Changes in young people's reading habits have not escaped notice in the publishing and library fields.
"I'm not hearing of a dramatically big drop, but I would say the number of serious readers, the kids who used to come in and get 20 and 30 books - we're just not seeing that," said Caroline Ward, a children's librarian in Stamford, Conn., who is past president of the children's division of the American Library Association. "We see some, but fewer than we used to."
The report found that the more books there are in a young person's home, the higher the average scores in science, civics, and history, all reading-based subjects. The report notes that average annual household spending on books, adjusted for inflation, dropped 14 percent between 1985 and 2005, and that consumer book sales declined 6 percent from 2000 to 2006.
The report does not explain why youth reading has declined, but Gioia said he suspects three main reasons: "First, something is not happening in our educational system. Second, we are surrounded by nonstop media, but for the most part it does not acknowledge reading. When the media made a celebrity of J.K. Rowling, 10 million people bought her book. Oprah Winfrey put 'Anna Karenina' on the best-seller list. Third, our lives are completely cluttered with a million gadgets."
Indeed, the report suggests that multitasking is a factor. It found that more than half of middle and high school students use other media most or some of the time while reading, and that 20 percent of the time they spend reading they are also watching TV, playing video games, sending messages, or otherwise using a computer.
Besides plotting statistical trends, the report cites economic consequences. Seventy-two percent of employers rated high school graduates deficient in writing, and 38 percent cited reading deficiency. One out of five American workers reads at a lower level than necessary to do his or her job. Not surprisingly, proficient readers are more likely to attain management jobs and higher incomes.
Possibly the most striking finding is that, regardless of income, levels of reading for pleasure correlate closely with levels of social life, voting, and political activism, participation in culture and fine arts, volunteerism, charity work, and even regular exercise.
"The poorest Americans who read did twice as much volunteering and charity work as the richest who did not read," Gioia said. "The habit of regular reading awakens something inside a person that makes him or her take their own life more seriously and at the same time develops the sense that other people's lives are real."
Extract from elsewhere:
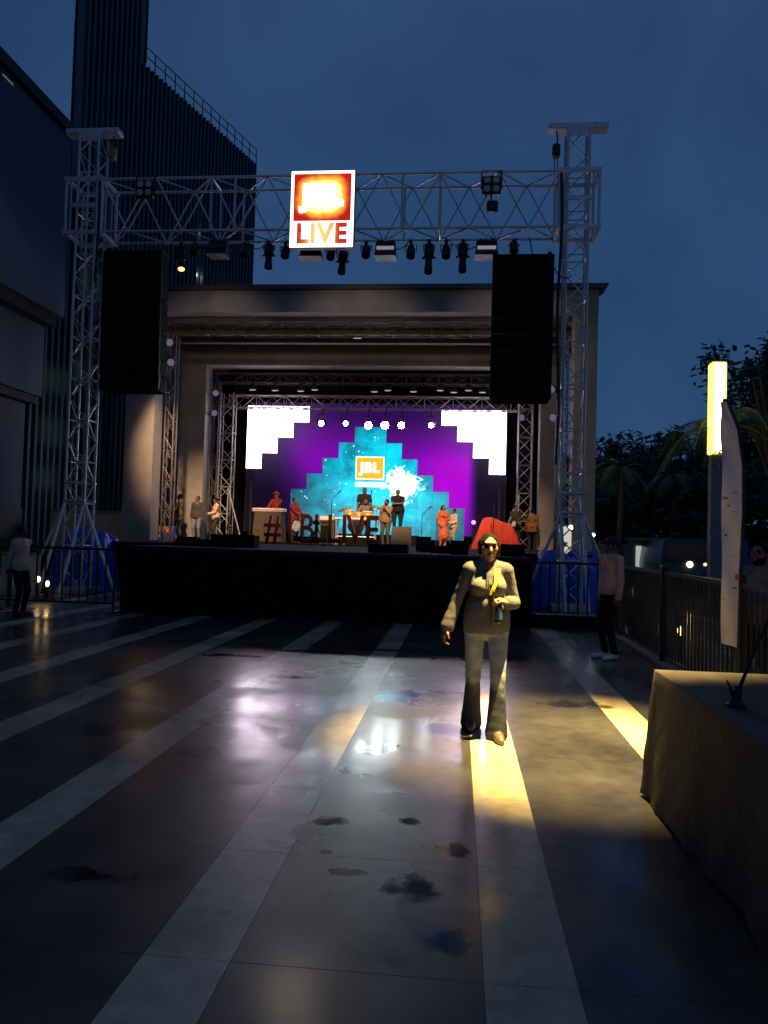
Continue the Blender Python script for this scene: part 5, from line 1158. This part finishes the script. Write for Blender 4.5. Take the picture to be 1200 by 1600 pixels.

That finding confirms previous studies, said Timothy Shanahan, an education professor at the University of Illinois at Chicago and past president of the International Reading Association. "If you're low in reading ability, not only would you not read the newspaper, but you won't watch news on TV or listen to it on radio," Shanahan said. "You're less likely to take part in activities like sports or church. Being low in literacy is self-isolating, tends to push you out of culture altogether."
Patricia S. Schroeder, president and chief executive of the Association of American Publishers, said part of the problem could be that adults can make children feel that reading is a duty. A common complaint she hears from children and young adults is that few books relate to their lives or interests. "Reading is not really easy," she said, "unless they get into something they want to read about."